Prepared to be told if I’m in the wrong - I don’t think I am though.
Myself and dh have 3 kids, two of which are under 2. I stay at home with them, the older one is autistic and currently not at school due to ebsa (a whole other thread) Dh goes out to work and works hard, no arguing that.
I do the night feeds and that’s no issue, I wouldn’t expect dh to get up every couple of hours when he has work the next day, I also do all the household chores, the dinner etc, again I don’t complain as he works, I see it as my job looking after the children and the house.
My issue is this, dh comes home around teatime, I’ve cooked the kids tea, his tea, done all the housework type stuff that needs doing, entertained the kids all day, sometimes walked into town and back, usually I’ve still got wet washing that needs hanging in the airers as I haven’t had chance to do that yet. By the time he’s come home, had tea, possibly gave the baby a bottle (which I’ve asked him to do) toddler is in pjs etc I like to go and have a bath/shower, it takes me 30 mins or so. I don’t think this is a problem, dh does. He thinks I should either shower in the morning or do it when the kids are in bed, so past 9pm once everyone is styled down and asleep. I don’t have time in the morning, I wash my face and brush my teeth and that’s me. So basically, I don’t get one fucking minute to myself away from the children, all day.
Aibu??? Should I be allowed to go and have 30 mins to bathe while he watches the kids ?
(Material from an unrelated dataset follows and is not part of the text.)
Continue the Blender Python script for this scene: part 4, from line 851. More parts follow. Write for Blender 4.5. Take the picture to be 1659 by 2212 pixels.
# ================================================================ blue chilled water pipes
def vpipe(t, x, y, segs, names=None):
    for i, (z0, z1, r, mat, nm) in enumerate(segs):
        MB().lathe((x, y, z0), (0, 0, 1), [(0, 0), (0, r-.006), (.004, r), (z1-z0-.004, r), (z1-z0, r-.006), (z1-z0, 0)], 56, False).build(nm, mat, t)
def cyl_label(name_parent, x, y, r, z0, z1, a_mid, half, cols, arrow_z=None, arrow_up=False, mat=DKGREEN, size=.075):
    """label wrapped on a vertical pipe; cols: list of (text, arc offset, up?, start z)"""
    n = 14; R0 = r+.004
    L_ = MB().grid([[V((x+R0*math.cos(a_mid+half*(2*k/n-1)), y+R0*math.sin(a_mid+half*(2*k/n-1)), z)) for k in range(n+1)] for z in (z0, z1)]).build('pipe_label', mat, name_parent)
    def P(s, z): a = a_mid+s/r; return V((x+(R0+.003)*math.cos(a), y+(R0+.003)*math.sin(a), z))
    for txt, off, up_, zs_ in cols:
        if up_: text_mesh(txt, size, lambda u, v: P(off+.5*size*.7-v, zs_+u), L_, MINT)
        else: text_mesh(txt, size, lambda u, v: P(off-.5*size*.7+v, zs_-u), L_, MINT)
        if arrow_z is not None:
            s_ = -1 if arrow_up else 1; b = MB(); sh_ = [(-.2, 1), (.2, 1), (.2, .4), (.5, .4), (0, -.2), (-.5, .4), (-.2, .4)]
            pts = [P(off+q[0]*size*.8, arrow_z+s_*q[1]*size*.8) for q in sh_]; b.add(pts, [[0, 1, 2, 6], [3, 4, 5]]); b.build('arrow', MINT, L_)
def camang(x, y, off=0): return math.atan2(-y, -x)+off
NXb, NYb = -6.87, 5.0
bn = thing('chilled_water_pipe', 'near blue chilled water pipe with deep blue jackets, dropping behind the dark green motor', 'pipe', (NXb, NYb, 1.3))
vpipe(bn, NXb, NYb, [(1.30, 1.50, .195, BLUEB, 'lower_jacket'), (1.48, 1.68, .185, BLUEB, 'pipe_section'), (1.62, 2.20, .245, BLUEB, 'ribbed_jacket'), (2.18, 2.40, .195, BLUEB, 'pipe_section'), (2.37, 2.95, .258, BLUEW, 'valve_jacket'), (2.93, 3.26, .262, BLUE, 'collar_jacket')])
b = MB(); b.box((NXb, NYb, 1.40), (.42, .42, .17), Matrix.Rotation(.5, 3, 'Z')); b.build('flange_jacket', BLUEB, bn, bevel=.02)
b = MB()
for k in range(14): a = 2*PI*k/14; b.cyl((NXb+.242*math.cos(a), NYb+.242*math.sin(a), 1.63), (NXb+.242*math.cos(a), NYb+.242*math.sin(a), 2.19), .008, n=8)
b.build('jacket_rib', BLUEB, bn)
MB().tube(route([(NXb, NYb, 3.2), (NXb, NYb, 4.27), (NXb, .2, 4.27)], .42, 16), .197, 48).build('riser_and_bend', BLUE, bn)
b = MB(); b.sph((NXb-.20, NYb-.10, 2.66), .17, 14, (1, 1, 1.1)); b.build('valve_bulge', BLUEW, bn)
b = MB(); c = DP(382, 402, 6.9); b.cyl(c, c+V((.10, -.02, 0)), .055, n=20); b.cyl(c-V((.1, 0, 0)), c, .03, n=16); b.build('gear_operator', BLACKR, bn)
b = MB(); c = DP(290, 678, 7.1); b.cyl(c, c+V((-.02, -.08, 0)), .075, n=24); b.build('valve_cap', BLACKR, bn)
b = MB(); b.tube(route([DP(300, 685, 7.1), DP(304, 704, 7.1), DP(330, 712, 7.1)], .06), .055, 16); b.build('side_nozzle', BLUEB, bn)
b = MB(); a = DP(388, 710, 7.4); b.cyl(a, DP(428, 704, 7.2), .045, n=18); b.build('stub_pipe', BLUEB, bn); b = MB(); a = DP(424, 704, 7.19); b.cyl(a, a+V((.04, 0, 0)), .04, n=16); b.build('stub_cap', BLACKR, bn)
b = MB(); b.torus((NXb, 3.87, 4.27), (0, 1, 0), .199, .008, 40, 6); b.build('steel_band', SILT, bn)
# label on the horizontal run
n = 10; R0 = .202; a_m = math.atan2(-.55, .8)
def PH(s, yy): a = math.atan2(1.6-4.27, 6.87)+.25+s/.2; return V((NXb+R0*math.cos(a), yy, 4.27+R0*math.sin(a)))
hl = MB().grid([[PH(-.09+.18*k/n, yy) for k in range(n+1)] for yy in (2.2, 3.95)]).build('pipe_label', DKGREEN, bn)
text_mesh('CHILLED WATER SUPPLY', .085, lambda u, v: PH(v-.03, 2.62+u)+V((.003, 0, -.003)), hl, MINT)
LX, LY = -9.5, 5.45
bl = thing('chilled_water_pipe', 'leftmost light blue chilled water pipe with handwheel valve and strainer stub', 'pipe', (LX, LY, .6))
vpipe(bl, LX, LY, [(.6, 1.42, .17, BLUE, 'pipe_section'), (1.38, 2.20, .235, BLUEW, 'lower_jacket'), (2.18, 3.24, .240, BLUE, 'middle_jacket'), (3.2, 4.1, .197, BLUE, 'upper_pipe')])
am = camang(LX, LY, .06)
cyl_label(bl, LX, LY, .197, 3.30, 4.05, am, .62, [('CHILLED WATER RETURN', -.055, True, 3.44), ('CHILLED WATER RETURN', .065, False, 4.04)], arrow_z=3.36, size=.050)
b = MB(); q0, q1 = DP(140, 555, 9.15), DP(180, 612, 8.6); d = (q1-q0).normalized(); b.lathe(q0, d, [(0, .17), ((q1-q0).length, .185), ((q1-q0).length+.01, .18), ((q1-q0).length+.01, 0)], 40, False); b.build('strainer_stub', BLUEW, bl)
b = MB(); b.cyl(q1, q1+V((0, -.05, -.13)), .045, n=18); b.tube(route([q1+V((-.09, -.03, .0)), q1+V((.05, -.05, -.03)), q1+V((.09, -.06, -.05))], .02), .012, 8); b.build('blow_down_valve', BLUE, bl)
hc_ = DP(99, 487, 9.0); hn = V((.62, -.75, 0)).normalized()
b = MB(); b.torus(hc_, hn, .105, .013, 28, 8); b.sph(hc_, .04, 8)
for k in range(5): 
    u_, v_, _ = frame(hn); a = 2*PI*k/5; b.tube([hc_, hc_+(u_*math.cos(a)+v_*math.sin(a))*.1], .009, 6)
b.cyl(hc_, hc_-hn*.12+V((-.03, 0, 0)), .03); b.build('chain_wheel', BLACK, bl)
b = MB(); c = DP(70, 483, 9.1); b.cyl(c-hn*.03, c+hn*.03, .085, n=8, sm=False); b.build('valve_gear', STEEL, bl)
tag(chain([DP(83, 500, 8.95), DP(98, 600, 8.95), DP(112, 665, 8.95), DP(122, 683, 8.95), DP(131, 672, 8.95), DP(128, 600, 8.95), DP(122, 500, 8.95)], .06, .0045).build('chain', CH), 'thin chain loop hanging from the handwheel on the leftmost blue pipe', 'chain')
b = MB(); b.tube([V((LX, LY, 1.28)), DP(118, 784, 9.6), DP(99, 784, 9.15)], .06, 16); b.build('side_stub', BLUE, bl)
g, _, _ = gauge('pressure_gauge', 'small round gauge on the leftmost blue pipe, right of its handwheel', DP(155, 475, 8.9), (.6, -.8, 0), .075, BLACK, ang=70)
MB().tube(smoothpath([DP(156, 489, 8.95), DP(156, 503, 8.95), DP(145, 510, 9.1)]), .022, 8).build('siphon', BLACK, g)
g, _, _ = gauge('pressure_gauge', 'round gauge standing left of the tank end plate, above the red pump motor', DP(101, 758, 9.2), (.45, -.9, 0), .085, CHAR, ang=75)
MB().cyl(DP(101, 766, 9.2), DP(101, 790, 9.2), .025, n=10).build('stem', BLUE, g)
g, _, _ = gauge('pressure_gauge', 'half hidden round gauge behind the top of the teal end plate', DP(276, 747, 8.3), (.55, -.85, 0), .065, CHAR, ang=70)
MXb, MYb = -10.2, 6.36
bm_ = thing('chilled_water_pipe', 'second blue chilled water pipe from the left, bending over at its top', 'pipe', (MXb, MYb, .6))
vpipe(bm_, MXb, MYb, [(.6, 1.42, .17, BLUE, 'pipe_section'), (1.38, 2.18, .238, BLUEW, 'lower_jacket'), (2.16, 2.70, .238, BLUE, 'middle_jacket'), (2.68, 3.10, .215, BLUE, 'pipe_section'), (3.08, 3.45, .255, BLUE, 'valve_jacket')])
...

He cannot handle the kids on his own, just can’t deal with it !! He thinks we should be looking after them together, my argument is I look after them all day! And night ! He goes to work and yes it’s a physical job, but he gets a break, a lunch, some child free time and some days are easier than others, quieter jobs where he isn’t actually doing that much. He says it’s easy at home. My day with the kids is full on ALL the time, I have a 13 week old baby, a toddler who is an absolute terror and if anyone has an autistic child will know how hard that is listening to the constant chatter of their special interests, stimming, routine etc. My life is HARD. I wouldn’t change it for the world but fuck me, anyone would think I’m asking for the world wanting to have a bloody bath!